Globally, the pattern holds. Coal is the dirtiest fuel per unit of electricity generated, which is why countries that rely heavily on coal-fired power plants tend to have disproportionately high emissions relative to their energy output. The shift from coal to natural gas cuts CO2 roughly in half for the same amount of electricity, though natural gas still produces significant emissions and carries the added problem of methane leaks during extraction and transport.
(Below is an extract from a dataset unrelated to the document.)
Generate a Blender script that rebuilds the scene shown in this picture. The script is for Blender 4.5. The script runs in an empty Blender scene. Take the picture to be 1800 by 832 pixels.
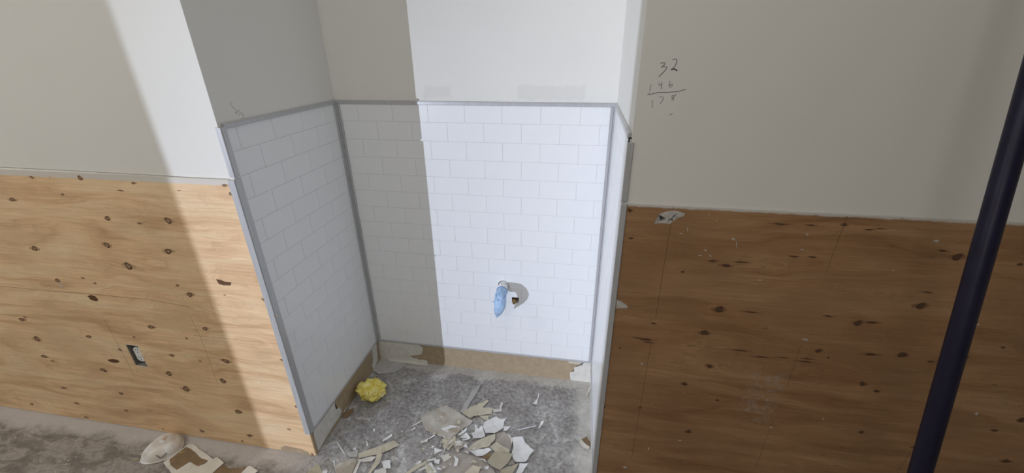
import bpy, bmesh, math, random
from mathutils import Vector, Matrix, noise

random.seed(7)
SC = bpy.context.scene
COL = SC.collection

# ------------------------------------------------------------------ camera
CAM_R = Vector((0.98593098, 0.16692788, -0.00867102))
CAM_U = Vector((-0.06194844, 0.413084, 0.90858351))
CAM_F = Vector((-0.15524978, 0.89526348, -0.41761324))
CAM_C = Vector((1.02379089, -1.0434727, 1.55834616))
FPX = 726.488
cam_data = bpy.data.cameras.new('camera')
cam_data.sensor_width = 36.0
cam_data.lens = FPX / 1800.0 * 36.0
cam_data.clip_start = 0.01
cam = bpy.data.objects.new('camera', cam_data)
m = Matrix((CAM_R, CAM_U, -CAM_F)).transposed().to_4x4()
m.translation = CAM_C
cam.matrix_world = m
COL.objects.link(cam)
SC.camera = cam

# ------------------------------------------------------------------ world, exposure, lights
SC.view_settings.view_transform = 'Standard'
SC.view_settings.look = 'None'
SC.view_settings.gamma = 1.0
SC.view_settings.use_curve_mapping = False
SC.view_settings.exposure = 0.0
world = bpy.data.worlds.new('world')
SC.world = world
world.use_nodes = True
world.node_tree.nodes['Background'].inputs[0].default_value = (0.5, 0.5, 0.5, 1)
world.node_tree.nodes['Background'].inputs[1].default_value = 0.05


def add_light(name, kind, loc, target, energy, color, **kw):
    ld = bpy.data.lights.new(name, kind)
    ld.energy = energy
    ld.color = color
    for k, v in kw.items():
        setattr(ld, k, v)
    lo = bpy.data.objects.new(name, ld)
    lo.location = loc
    d = Vector(target) - Vector(loc)
    lo.rotation_euler = d.to_track_quat('-Z', 'Y').to_euler()
    COL.objects.link(lo)
    return lo


# bright work lamp in the next room, shining past the added half open door
LAMP = Vector((-3.57, -6.0, 1.19))
add_light('work_lamp_beam', 'SPOT', LAMP, LAMP + Vector((0.640, 0.768, -0.075)), 1570, (0.72, 0.80, 1.0),
          shadow_soft_size=0.016, spot_size=math.radians(36), spot_blend=1.0)
# flood lamp behind the photographer and two added ceiling fill panels
add_light('flood_lamp', 'AREA', (0.1, -2.6, 2.34), (0.3, 0.2, 0.9), 8.0, (1.0, 0.98, 0.95),
          shape='SQUARE', size=0.36)
FILL_PANELS = ((-2.0, -1.5, 27.5), (0.7, -1.1, 9.0))
for px_, py_, pw_ in FILL_PANELS:
    add_light('added_fill_lamp', 'AREA', (px_, py_, 2.93), (px_, py_, 0), pw_, (1.0, 0.985, 0.96),
              shape='RECTANGLE', size=1.2, size_y=0.6)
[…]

Agriculture and Deforestation
The 22% of emissions from agriculture, forestry, and land use comes from a mix of gases. Livestock produce methane through digestion. Rice paddies release methane from waterlogged soils. Synthetic fertilizers emit nitrous oxide, which has nearly 300 times the warming potential of CO2 over a century. Deforestation releases stored carbon when trees are burned or decompose, and it eliminates future carbon absorption those trees would have provided.
This sector is unique because it’s the only one that can also remove CO2 from the atmosphere. Forests, soils, and wetlands act as carbon sinks, pulling CO2 out of the air and storing it. The emission estimates for this sector don’t include that absorption, which means the net climate impact of land use is somewhat smaller than the raw 22% figure suggests. But deforestation is steadily eroding that natural buffer.
Putting It Together
The biggest contributor to global warming is CO2 from fossil fuels, full stop. It dominates by volume, by cumulative atmospheric concentration, and by total warming effect. Within that, electricity and heat generation is the largest single activity driving emissions. Methane is the second most important gas and offers faster returns on reduction efforts, but CO2 is what sets the long-term temperature ceiling. Addressing global warming means tackling fossil fuel combustion across every sector, from power plants and factories to cars and buildings, while simultaneously protecting the forests and soils that absorb what we’ve already released.